The House Committee amendments attempted to address a number of these concerns. For example amendments were passed to state the primacy of the Canada Labour Code (clause 2) and to codify the Minister’s responsibility to maintain a program of oversight or surveillance of aviation safety (clause 4). Although whistle-blower protection was not introduced, the House Committee agreed to add a number of new provisions to the bill that provide additional protection for employees who provide information under management systems and voluntary reporting processes (clause 12). The House Committee also introduced new conditions on the designation of aeronautical organizations, including the ineligibility (for designation) of an organization involved in the transportation of fare-paying passengers (clause 12).

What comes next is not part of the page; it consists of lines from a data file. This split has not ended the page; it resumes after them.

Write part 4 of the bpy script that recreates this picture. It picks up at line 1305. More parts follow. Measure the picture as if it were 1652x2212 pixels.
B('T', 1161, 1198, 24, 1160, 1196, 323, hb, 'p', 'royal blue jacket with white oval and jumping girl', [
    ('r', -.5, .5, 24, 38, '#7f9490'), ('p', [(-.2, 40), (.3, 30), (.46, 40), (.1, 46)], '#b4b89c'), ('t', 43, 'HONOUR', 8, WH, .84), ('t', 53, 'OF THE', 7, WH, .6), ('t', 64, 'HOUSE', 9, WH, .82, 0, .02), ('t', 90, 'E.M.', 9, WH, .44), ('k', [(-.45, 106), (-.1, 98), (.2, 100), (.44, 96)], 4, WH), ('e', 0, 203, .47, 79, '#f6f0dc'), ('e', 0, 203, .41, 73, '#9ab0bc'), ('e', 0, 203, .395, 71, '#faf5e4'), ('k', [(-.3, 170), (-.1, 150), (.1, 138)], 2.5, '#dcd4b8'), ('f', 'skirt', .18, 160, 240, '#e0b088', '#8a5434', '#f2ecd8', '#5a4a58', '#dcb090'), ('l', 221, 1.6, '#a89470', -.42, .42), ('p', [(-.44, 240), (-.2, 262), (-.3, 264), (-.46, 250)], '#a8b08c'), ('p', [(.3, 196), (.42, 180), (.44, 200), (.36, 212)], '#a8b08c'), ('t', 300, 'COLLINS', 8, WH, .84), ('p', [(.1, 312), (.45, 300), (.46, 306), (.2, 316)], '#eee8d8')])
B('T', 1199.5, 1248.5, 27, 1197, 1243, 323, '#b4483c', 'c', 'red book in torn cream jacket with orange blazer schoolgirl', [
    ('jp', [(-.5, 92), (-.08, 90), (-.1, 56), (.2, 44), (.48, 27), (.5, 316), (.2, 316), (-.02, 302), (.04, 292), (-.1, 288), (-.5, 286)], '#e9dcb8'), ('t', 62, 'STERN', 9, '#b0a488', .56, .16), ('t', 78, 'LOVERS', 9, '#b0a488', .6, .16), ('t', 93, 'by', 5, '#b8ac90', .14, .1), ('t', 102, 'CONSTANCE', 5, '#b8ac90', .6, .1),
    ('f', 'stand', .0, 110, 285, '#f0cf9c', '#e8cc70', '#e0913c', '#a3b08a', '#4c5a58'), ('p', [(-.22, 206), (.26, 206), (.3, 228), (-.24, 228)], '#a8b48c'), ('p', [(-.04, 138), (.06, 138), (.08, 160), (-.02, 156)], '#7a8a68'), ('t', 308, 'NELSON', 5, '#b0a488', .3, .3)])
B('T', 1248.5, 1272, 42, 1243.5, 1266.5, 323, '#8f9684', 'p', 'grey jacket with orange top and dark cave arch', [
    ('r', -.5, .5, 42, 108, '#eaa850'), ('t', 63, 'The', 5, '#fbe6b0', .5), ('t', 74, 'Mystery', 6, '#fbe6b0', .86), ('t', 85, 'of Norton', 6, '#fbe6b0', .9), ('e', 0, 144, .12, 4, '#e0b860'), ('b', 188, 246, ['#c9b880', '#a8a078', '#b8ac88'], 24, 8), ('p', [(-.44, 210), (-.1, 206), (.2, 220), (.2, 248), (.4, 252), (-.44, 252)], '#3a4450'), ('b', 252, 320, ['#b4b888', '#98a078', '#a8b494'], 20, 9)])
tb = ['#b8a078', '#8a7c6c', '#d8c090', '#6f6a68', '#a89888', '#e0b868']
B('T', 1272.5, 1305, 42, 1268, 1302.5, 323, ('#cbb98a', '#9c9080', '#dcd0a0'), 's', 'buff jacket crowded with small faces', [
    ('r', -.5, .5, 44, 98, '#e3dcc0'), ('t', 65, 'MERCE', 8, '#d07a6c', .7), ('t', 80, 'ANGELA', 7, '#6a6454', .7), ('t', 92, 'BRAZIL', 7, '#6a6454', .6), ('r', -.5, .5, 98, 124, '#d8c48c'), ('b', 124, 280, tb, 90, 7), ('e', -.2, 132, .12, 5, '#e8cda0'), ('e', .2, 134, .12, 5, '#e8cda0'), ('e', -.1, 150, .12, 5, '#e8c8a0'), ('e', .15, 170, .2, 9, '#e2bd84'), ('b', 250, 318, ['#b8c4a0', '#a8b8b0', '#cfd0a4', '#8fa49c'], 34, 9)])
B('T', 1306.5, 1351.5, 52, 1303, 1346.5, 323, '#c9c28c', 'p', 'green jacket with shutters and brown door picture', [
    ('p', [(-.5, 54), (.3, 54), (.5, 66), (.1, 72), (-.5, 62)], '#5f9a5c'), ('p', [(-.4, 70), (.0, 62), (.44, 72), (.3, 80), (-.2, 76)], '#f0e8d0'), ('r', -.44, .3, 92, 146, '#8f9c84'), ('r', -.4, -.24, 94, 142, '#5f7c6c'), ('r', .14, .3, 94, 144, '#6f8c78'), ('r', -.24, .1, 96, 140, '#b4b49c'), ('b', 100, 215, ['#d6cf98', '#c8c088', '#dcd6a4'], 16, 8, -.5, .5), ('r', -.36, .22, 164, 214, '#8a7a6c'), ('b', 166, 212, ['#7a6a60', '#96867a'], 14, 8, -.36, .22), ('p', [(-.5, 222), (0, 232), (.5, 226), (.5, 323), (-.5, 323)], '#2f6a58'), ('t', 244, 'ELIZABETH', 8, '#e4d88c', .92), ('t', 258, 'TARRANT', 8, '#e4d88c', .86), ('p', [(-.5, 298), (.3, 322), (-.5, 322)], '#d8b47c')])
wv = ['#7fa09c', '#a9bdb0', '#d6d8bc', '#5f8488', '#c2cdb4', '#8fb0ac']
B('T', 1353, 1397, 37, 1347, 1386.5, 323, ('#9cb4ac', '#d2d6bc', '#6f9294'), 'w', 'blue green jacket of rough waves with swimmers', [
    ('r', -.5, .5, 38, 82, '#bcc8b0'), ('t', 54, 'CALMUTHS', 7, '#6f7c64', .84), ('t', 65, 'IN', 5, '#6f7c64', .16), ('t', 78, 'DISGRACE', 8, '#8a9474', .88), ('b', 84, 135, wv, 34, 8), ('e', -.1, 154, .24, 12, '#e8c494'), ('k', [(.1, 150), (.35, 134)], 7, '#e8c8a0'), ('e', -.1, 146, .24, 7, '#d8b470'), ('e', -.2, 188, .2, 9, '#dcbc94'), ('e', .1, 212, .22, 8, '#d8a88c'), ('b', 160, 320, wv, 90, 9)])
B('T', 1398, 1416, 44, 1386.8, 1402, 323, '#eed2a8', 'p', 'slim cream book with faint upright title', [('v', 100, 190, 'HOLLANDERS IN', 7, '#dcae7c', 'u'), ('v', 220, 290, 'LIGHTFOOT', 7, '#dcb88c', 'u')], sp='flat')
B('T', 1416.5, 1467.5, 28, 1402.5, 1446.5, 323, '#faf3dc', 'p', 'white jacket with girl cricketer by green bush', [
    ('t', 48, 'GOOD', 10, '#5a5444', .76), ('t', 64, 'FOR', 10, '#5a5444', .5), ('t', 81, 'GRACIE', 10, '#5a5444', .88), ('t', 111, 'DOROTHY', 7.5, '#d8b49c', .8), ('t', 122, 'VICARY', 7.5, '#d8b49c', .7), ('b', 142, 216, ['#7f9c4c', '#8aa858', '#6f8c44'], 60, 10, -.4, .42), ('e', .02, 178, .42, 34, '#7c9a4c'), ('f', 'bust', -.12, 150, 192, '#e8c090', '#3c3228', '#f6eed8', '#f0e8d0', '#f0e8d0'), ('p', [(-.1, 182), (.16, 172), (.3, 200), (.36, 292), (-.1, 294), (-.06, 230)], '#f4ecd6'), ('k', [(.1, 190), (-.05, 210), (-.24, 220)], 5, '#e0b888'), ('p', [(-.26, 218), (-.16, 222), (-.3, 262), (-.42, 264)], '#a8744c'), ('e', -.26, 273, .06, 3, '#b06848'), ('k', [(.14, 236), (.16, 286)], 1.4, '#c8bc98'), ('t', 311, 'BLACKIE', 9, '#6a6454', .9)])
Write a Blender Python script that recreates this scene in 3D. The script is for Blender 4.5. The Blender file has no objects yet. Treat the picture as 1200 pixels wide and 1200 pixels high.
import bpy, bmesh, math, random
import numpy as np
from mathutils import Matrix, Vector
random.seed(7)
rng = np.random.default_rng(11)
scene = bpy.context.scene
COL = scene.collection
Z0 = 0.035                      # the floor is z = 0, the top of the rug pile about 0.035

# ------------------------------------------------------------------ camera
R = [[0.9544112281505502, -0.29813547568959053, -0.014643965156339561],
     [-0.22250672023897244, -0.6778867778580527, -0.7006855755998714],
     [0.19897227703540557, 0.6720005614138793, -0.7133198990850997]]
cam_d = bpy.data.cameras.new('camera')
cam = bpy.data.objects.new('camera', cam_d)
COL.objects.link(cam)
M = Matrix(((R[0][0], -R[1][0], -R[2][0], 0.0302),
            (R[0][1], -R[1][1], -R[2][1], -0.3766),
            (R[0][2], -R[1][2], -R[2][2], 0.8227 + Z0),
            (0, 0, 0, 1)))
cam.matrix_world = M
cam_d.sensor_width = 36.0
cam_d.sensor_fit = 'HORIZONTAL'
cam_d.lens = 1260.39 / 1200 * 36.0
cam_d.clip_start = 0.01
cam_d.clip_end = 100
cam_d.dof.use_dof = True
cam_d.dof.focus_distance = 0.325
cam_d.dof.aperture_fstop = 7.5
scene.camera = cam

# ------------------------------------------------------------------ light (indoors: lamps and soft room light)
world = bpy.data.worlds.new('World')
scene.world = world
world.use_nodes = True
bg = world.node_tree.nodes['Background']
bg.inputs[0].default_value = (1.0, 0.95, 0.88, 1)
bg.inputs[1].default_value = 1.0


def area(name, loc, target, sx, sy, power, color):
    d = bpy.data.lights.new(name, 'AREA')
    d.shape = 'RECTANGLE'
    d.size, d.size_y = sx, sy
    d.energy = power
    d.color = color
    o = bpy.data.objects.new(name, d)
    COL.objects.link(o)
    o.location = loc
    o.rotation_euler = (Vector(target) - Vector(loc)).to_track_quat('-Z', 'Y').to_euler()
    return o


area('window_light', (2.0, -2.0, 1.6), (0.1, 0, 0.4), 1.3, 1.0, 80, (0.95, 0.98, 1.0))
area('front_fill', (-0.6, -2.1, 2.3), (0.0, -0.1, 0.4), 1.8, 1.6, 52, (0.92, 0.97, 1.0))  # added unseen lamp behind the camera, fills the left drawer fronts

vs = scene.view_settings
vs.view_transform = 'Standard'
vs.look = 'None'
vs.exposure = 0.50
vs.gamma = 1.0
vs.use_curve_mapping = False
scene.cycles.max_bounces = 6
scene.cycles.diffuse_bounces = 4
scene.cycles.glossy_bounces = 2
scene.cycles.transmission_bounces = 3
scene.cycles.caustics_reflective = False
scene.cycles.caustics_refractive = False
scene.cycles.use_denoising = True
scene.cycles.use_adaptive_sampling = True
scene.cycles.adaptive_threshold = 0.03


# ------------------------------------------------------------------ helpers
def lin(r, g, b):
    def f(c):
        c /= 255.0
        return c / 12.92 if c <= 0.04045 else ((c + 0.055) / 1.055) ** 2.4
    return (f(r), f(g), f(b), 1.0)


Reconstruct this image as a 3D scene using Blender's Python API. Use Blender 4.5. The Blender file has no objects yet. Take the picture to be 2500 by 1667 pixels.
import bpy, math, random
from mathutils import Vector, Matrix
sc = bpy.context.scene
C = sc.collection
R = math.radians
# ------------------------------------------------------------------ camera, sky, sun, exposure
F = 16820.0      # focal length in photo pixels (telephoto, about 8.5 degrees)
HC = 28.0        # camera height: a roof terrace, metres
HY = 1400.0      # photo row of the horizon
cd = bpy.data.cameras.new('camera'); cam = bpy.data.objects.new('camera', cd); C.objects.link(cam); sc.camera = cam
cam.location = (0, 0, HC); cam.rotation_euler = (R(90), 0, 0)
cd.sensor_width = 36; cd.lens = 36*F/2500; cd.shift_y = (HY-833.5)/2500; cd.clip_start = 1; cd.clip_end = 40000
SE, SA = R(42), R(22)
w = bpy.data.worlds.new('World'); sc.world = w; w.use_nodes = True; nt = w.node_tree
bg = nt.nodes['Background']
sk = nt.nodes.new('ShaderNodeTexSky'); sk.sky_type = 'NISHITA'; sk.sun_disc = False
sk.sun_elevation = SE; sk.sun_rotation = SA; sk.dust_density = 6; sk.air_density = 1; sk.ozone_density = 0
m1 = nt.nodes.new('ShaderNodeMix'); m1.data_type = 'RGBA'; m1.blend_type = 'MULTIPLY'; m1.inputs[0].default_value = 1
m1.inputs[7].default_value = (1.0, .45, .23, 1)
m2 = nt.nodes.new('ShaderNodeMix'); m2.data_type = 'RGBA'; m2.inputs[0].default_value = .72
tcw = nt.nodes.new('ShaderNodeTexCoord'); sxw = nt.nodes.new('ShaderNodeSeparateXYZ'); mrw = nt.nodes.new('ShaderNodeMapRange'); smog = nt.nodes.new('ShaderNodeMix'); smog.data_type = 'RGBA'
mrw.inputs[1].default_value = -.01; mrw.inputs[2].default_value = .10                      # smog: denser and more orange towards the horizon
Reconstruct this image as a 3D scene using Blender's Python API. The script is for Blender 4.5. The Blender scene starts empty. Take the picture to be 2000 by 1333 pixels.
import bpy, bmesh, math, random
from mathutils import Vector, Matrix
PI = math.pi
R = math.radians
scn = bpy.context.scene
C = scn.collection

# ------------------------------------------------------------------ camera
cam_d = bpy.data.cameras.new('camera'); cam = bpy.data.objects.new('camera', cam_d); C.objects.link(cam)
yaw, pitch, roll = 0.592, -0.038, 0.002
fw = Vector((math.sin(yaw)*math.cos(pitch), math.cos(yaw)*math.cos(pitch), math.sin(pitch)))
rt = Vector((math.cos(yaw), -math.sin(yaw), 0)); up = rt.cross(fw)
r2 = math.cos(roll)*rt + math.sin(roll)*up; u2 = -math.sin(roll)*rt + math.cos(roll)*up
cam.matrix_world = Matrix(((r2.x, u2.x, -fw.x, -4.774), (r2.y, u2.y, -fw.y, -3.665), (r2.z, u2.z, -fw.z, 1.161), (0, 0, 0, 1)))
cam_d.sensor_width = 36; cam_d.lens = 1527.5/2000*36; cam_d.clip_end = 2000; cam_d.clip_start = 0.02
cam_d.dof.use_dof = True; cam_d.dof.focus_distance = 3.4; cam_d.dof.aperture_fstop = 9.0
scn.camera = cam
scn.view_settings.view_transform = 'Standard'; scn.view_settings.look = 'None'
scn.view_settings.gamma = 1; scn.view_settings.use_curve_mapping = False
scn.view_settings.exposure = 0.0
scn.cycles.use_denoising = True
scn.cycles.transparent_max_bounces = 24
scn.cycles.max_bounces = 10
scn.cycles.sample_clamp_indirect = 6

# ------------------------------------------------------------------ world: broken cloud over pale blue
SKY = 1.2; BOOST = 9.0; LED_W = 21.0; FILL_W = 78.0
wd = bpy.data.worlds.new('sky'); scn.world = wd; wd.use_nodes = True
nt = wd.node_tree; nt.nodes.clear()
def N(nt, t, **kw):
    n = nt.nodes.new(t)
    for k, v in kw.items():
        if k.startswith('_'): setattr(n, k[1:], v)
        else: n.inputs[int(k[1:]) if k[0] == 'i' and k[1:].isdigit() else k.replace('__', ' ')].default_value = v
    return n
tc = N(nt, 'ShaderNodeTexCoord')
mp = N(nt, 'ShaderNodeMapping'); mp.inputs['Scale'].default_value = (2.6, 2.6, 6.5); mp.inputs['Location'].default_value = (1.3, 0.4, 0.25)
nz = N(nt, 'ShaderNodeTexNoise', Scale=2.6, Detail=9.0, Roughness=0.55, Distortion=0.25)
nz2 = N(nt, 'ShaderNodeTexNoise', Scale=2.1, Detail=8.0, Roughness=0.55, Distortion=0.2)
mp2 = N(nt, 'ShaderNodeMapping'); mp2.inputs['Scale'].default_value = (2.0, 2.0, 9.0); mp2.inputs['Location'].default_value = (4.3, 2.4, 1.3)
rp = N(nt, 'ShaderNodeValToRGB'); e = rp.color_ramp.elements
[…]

* Notice: For clarity of exposition, the legislative proposals set out in the bill described in this Legislative Summary are stated as if they had already been adopted or were in force. It is important to note, however, that bills may be amended during their consideration by the House of Commons and Senate, and have no force or effect unless and until they are passed by both houses of Parliament, receive Royal Assent, and come into force.